• When a rep has lost a deal and closes an opportunity, he or she often needs to fill out a field entitled “reason”
  • “No choice” tends to be the most popular answers among B2B sales reps
  • But when we dig a bit deeper, that label of “No decision” does not tell a complete story of what really happened

“If you choose not to decide you still have made a choice” – from the song “Freewill” by Rush

When a rep has lost a deal and closes the opportunity in the SFA system, he or she often needs to fill out a field entitled “reason.” Typical options include price (always my favorite when I was selling), solution fit (or lack thereof), incumbent, or inability to demonstrate return on investment. And then there is the reason that seems to be most popular with today’s sellers:

No decision.

We take many inquiries within SiriusDecisions’ Sales Enablement Strategies service where clients say, “Too many of our deals end in no decision, and we need to fix that.” But when we dig a bit deeper, that label of “No decision” does not tell a complete story of what really happened. In most cases, decisions were made. When we examined those deals, we actually see five variants:

  • You lose to status quo. When buyers decide to stick with their current situation, they really have made a choice (“If you choose not to decide, you still have made a choice,” again, thanks Rush). More often than not, your reps will be competing with the status quo. And buyers will go through their decision process, seriously review alternatives – and decide that what they have works for them. This is not a “No decision” – this is “Lost to status quo.”
  • There was no buying process. In the movie Goodfellas, there is a classic scene where Joe Pesci’s character (Tommy DeVito, “I’m funny how, I mean funny like I’m a clown?”) thinks he’s going to be “made.” Instead, the door opens to an empty room and, well, that’s the last we see of him. This is how it can feel when you thought there was a legitimate opportunity, only to find out the buyer was not really buying at all. And that “champion” you had cultivated? They had no credibility or authority to steward a buying process. There was not only no decision, there was no budget, authority, need or timeframe.
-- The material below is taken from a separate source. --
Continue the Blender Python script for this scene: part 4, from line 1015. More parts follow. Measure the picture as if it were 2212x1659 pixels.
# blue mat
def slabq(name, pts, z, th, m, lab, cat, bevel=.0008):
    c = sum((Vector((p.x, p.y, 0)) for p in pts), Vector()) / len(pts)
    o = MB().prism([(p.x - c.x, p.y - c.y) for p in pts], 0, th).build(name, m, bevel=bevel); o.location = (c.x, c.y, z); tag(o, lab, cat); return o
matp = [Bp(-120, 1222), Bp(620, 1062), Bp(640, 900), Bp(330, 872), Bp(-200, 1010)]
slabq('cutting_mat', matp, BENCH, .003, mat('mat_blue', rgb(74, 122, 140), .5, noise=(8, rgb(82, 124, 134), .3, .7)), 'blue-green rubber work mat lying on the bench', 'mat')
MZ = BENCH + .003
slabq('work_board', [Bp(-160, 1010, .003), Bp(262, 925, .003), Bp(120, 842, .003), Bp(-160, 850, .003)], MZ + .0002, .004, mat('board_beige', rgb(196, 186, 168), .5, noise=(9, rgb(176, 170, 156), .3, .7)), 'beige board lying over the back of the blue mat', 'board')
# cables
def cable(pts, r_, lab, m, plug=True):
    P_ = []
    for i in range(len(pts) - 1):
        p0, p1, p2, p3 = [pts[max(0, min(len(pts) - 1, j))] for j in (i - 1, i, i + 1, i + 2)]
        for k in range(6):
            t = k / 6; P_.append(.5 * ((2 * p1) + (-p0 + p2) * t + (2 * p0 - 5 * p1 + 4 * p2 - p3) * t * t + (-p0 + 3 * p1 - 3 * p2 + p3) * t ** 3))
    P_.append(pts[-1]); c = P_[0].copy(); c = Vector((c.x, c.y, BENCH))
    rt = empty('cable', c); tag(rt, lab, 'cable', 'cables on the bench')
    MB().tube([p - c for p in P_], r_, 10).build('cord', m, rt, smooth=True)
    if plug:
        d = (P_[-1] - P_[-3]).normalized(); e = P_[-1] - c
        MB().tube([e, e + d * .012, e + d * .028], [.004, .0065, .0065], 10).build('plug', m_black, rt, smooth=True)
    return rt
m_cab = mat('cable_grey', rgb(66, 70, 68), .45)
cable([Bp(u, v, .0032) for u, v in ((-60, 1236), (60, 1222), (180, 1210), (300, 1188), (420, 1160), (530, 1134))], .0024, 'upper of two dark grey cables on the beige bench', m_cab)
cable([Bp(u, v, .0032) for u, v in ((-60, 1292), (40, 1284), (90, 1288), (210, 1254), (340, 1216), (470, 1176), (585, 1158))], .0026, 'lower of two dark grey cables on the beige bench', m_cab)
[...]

This was an opportunity in the mind of the seller only. These hurt.
  • The deal goes dormant. These decisions may look like they’re “on hold,” but in the mind of the buyer they are still active and real. It could be that a particular decision process takes precedence over the one your rep was working, or that you need to wait through a budget cycle or two. One of our clients, selling into higher education, shared that one of their biggest deals had a legitimate sales cycle of three years, as their buyer needed to keep waiting for next year’s budget cycle to get approval. Three times was the charm.
  • The buyer goes dark. These can be the most frustrating deals. A buyer who has been engaged – actively consuming content, in constant communications – suddenly and inexplicably “goes dark.” They simply stop returning phone calls or emails. More often than not, they have decided to go with another vendor (or stick with the status quo) and have not told your rep. It is human nature to not want to share bad news with someone (“It’s not you – it’s me”) and instead avoid that someone altogether. This is a no decision that is really a loss – your rep just doesn’t know it yet. And to all you B2B buyers out there: B2B salespeople are big boys and girls and would much rather be told “no” than nothing at all.
  • The decision was abandoned. This is the true “no decision.” A buying process that was underway is simply dropped for a variety of reasons: a merger or acquisition, change in personnel (either on the decision team or corporate leadership), shift in corporate strategy, a wholesale shift in requirements (i.e. what the buyer needs and is looking for has dramatically shifted), or even poor financial performance (budgets disappear).

Use these five variants in your “Reasons lost” field, including the different reasons for an abandoned deal (e.g. change in personnel, merger).